_WHAT YOU ARE ASKED TO DO_: Output an exact reproduction of the data.

_MATERIAL PROVIDED_:

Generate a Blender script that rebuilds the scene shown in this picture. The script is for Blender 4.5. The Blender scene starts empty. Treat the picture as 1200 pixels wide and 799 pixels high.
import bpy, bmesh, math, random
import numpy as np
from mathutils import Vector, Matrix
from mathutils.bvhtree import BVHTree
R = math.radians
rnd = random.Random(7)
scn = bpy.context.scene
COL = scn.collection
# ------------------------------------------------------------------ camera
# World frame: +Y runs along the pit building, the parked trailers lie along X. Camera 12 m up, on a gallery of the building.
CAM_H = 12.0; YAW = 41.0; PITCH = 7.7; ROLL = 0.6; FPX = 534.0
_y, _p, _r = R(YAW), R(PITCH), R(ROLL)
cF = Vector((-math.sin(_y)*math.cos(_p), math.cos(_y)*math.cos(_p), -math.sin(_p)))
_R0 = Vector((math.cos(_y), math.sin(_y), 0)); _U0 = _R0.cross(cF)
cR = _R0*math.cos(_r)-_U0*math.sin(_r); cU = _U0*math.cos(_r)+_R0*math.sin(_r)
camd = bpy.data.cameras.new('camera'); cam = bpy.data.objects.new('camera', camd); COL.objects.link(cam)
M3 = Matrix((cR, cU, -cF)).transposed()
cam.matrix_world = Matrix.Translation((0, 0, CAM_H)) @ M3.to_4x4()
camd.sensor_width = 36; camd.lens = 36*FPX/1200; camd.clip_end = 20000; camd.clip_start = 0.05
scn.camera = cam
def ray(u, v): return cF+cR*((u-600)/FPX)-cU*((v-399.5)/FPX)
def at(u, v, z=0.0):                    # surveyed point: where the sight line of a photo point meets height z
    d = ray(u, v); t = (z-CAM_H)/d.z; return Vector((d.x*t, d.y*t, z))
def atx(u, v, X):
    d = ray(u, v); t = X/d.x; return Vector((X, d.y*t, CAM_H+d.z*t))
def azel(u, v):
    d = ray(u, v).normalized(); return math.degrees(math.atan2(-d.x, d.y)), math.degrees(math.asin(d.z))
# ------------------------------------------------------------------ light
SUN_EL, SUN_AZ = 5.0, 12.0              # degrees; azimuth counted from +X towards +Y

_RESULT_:
Generate a Blender script that rebuilds the scene shown in this picture. The script is for Blender 4.5. The Blender scene starts empty. Treat the picture as 1200 pixels wide and 799 pixels high.
import bpy, bmesh, math, random
import numpy as np
from mathutils import Vector, Matrix
from mathutils.bvhtree import BVHTree
R = math.radians
rnd = random.Random(7)
scn = bpy.context.scene
COL = scn.collection
# ------------------------------------------------------------------ camera
# World frame: +Y runs along the pit building, the parked trailers lie along X. Camera 12 m up, on a gallery of the building.
CAM_H = 12.0; YAW = 41.0; PITCH = 7.7; ROLL = 0.6; FPX = 534.0
_y, _p, _r = R(YAW), R(PITCH), R(ROLL)
cF = Vector((-math.sin(_y)*math.cos(_p), math.cos(_y)*math.cos(_p), -math.sin(_p)))
_R0 = Vector((math.cos(_y), math.sin(_y), 0)); _U0 = _R0.cross(cF)
cR = _R0*math.cos(_r)-_U0*math.sin(_r); cU = _U0*math.cos(_r)+_R0*math.sin(_r)
camd = bpy.data.cameras.new('camera'); cam = bpy.data.objects.new('camera', camd); COL.objects.link(cam)
M3 = Matrix((cR, cU, -cF)).transposed()
cam.matrix_world = Matrix.Translation((0, 0, CAM_H)) @ M3.to_4x4()
camd.sensor_width = 36; camd.lens = 36*FPX/1200; camd.clip_end = 20000; camd.clip_start = 0.05
scn.camera = cam
def ray(u, v): return cF+cR*((u-600)/FPX)-cU*((v-399.5)/FPX)
def at(u, v, z=0.0):                    # surveyed point: where the sight line of a photo point meets height z
    d = ray(u, v); t = (z-CAM_H)/d.z; return Vector((d.x*t, d.y*t, z))
def atx(u, v, X):
    d = ray(u, v); t = X/d.x; return Vector((X, d.y*t, CAM_H+d.z*t))
def azel(u, v):
    d = ray(u, v).normalized(); return math.degrees(math.atan2(-d.x, d.y)), math.degrees(math.asin(d.z))
# ------------------------------------------------------------------ light
SUN_EL, SUN_AZ = 5.0, 12.0              # degrees; azimuth counted from +X towards +Y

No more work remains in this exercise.